+++ Data for this task +++

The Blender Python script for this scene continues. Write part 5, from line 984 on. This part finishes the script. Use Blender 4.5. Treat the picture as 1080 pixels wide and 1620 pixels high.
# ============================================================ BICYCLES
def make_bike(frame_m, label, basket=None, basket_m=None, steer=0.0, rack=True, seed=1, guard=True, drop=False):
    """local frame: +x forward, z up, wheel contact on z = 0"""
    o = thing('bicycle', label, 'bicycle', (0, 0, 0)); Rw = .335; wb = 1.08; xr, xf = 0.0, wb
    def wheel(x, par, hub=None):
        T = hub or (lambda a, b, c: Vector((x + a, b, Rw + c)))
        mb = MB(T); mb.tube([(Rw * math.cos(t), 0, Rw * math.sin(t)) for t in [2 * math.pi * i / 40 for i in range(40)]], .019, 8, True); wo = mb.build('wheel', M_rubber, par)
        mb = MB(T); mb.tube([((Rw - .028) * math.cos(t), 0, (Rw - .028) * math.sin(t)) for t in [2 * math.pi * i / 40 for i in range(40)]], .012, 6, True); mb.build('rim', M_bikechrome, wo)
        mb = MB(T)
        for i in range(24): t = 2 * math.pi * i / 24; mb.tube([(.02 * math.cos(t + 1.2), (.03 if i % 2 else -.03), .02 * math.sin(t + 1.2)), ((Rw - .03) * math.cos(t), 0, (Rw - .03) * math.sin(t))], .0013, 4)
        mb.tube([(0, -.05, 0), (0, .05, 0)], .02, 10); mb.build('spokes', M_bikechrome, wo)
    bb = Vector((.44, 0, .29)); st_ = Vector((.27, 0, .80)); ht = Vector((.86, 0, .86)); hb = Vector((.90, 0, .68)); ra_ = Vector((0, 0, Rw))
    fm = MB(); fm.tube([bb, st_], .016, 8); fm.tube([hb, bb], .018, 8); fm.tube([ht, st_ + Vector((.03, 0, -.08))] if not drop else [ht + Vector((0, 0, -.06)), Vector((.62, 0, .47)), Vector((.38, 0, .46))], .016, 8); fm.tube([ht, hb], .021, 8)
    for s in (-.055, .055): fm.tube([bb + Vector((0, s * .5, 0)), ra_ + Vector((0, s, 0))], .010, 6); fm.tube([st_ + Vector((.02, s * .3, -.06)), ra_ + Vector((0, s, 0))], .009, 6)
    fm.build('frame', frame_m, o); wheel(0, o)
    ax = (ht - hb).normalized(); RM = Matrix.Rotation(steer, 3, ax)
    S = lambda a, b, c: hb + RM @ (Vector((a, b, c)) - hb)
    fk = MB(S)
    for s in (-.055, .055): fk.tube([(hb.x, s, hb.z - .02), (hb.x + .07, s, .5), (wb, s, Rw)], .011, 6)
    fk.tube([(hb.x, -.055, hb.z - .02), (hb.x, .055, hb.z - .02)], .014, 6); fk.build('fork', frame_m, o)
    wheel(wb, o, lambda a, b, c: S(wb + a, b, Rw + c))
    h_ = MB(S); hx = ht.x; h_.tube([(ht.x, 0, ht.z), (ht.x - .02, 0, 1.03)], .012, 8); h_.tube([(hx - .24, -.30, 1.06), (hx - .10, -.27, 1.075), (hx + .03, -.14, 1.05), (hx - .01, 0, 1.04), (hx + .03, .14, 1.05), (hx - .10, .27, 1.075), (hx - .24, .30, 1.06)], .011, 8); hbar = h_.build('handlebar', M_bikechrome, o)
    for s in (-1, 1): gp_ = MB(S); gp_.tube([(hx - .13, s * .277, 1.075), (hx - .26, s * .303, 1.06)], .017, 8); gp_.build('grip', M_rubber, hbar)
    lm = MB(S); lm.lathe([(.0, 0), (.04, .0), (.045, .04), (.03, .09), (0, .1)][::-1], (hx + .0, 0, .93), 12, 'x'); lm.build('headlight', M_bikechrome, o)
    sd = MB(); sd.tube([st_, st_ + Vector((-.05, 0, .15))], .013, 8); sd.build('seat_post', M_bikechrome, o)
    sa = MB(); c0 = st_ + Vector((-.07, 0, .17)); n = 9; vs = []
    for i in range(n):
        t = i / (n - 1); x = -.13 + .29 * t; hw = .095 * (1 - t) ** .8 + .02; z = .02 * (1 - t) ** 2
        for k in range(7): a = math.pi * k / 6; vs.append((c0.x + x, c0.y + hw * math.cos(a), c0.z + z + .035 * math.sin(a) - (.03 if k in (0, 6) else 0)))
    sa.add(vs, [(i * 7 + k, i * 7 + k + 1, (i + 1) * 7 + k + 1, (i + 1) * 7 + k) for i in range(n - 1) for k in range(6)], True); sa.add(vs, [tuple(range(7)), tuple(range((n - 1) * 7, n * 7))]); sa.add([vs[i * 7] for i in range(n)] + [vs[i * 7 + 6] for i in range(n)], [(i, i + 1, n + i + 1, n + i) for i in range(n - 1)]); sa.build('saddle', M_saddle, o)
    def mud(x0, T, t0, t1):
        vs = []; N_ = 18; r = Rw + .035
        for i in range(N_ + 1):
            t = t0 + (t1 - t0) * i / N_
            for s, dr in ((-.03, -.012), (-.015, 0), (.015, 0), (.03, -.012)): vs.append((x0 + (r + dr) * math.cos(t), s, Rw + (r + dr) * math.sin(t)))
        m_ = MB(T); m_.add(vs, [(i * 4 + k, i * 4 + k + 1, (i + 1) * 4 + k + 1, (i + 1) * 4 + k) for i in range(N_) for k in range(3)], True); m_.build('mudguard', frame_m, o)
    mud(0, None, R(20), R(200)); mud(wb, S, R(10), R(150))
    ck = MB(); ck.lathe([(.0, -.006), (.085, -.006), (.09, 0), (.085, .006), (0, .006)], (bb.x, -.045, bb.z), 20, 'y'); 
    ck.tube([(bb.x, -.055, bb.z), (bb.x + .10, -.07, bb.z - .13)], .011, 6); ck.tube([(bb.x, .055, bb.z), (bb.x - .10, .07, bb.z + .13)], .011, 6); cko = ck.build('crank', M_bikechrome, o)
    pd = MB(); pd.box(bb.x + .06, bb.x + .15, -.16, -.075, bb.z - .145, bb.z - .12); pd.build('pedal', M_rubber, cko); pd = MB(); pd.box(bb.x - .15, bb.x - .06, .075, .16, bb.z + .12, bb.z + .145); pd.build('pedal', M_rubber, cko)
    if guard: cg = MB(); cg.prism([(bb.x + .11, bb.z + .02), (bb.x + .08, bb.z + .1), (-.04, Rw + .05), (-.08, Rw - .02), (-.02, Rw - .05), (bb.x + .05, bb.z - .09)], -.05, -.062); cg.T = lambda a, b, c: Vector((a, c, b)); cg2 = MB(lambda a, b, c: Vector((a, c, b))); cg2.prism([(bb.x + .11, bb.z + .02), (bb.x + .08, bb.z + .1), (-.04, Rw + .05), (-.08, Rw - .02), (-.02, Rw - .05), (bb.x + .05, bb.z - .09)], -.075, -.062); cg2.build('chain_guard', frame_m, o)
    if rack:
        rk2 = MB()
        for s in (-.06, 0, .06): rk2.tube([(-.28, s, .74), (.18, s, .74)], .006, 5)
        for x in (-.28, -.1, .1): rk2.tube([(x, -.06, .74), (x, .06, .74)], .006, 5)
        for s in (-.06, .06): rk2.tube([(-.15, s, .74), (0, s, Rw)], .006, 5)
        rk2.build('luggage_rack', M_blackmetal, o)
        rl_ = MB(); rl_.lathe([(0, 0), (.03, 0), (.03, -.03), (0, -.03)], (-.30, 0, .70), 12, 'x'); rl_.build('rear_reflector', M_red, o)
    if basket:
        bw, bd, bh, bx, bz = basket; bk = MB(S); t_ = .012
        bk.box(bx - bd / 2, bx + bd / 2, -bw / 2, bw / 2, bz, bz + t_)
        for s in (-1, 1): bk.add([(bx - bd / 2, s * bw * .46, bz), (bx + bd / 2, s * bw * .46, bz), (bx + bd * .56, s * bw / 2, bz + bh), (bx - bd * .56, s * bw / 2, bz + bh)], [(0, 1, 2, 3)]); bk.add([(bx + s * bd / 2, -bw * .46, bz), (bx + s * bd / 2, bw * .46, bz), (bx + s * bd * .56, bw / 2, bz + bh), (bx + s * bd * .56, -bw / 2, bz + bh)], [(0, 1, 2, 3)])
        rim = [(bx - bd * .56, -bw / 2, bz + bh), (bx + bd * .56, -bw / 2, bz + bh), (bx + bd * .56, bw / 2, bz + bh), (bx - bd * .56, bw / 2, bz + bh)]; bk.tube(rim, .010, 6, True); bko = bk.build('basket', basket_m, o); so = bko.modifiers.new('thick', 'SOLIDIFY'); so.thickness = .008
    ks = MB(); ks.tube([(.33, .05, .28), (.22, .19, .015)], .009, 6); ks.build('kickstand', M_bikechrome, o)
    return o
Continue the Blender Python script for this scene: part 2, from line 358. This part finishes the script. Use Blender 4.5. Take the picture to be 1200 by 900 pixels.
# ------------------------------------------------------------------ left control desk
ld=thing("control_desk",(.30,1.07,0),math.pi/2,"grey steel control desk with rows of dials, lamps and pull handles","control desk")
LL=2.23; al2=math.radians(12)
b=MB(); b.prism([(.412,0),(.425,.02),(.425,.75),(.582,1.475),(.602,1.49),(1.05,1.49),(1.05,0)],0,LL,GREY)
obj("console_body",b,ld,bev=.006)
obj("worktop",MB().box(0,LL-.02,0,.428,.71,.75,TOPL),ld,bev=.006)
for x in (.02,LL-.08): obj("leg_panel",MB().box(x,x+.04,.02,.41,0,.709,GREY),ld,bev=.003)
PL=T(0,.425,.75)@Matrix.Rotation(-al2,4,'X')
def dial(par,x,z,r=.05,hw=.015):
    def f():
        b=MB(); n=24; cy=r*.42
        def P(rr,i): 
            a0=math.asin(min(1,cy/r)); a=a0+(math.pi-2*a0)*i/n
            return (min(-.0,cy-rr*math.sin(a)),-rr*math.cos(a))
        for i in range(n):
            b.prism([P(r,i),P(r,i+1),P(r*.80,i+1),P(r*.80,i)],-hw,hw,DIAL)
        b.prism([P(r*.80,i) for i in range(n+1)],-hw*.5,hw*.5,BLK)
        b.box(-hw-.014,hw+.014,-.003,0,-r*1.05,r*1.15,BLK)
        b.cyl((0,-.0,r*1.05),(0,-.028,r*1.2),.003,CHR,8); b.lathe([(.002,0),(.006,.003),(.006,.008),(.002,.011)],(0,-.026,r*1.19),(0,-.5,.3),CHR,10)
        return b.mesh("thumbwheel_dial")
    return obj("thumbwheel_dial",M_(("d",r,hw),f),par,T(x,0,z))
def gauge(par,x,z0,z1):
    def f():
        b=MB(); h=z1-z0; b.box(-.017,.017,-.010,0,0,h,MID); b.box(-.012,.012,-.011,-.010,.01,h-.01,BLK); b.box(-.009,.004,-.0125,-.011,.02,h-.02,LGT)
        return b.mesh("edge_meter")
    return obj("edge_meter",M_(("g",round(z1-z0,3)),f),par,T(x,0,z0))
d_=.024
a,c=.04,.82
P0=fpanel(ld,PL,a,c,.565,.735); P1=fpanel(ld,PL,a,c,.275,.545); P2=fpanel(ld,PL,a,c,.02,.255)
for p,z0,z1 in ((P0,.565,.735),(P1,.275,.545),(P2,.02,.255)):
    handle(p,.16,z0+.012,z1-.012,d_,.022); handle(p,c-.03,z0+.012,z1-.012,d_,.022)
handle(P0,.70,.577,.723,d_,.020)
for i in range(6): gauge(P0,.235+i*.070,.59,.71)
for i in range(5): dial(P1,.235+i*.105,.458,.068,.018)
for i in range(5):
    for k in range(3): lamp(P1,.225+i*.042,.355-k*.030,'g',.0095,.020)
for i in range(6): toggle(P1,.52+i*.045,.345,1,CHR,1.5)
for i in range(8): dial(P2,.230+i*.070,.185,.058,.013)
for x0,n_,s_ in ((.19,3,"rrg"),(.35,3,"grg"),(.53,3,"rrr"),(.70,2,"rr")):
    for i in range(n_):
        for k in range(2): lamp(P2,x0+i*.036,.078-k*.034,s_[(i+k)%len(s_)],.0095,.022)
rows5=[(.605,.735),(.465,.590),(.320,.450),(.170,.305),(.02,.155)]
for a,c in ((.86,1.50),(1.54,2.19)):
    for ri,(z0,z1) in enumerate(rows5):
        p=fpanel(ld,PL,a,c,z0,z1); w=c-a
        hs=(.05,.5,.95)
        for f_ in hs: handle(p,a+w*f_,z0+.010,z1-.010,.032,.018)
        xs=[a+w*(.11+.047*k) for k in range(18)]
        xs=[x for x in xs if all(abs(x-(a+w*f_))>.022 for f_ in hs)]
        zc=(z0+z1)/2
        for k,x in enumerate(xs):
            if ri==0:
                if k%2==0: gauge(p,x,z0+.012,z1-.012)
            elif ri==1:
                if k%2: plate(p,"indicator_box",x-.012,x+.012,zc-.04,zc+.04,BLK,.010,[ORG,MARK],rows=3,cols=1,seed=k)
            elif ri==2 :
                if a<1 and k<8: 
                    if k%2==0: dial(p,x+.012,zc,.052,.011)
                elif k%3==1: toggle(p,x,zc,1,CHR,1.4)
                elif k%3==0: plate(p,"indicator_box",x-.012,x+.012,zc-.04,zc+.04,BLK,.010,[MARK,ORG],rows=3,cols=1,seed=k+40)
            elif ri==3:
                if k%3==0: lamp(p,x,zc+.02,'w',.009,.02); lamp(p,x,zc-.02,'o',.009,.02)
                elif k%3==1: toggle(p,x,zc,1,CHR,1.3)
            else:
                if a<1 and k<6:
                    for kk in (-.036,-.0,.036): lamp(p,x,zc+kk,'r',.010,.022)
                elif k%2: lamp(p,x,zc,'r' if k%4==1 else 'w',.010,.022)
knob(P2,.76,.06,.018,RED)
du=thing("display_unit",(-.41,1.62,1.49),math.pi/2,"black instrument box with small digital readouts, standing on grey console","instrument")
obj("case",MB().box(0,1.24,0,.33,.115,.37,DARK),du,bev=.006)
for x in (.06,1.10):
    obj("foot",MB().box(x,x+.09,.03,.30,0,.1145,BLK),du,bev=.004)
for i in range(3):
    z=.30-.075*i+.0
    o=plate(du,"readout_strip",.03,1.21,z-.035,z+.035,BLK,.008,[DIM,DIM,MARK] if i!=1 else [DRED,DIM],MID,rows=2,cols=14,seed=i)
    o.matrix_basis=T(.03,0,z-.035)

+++

▶ **Objective**:
Find the lines holding "script" and list every one.

▶ **Written response**:
The Blender Python script for this scene continues. Write part 5, from line 984 on. This part finishes the script. Use Blender 4.5. Treat the picture as 1080 pixels wide and 1620 pixels high.
Continue the Blender Python script for this scene: part 2, from line 358. This part finishes the script. Use Blender 4.5. Take the picture to be 1200 by 900 pixels.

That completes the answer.